S'agissant du génocide arménien, dont le centenaire sera célébré en 2015, François Hollande a exhorté la Turquie à faire son "travail de mémoire" sur les massacres de centaines de milliers d'Arméniens par l'empire ottoman en 1915. Il rencontrera aussi la veuve du journaliste Hrant Dink qui a été assassiné par un ultra nationaliste turc le 19 janvier 2007 alors qu'il œuvrait à la réconciliation entre Turcs et Arméniens.
Les relations économiques avec la France, refroidies sous Sarkozy
Le contexte. La politique de Nicolas Sarkozy à l'égard de la Turquie a plombé les échanges commerciaux entre les deux pays. Conséquence du refroidissement des relations : la part de marché française en Turquie a chuté de 6 à 3% entre 2009 et 2012 alors que cette puissance émergente a vu son PIB par habitant tripler entre 2002 et 2012. Les entreprises françaises doivent désormais batailler pour répondre aux nouveaux besoins de la classe moyenne turque. Leurs efforts ont été payants puisqu'elles ont conclu, en 2013, 15 milliards d'euros de contrats en Turquie.
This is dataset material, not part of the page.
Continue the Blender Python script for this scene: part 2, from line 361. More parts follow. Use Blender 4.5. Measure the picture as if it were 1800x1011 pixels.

La méthode Hollande. Malgré cette amélioration, le président entend se livrer à un travail de rattrapage et les échanges commerciaux seront au cœur de la deuxième journée du déplacement présidentiel, marquée par une série de rencontres avec les milieux d'affaires turcs à Istanbul. Au total, une quarantaine d'entreprises et de responsables économiques français seront au rendez-vous.
Les investissements ferroviaires d'ici à 2035 sont évalués à 45 milliards de dollars (33 milliards d'euros environ) et les besoins du secteur aéronautique à 50 milliards de dollars (36 milliards d'euros environ) d'ici 2020. Dans ce contexte porteur, la France aimerait multiplier les accords comme celui signé l'an dernier avec un consortium franco-japonais pour la construction d'une deuxième centrale nucléaire en Turquie.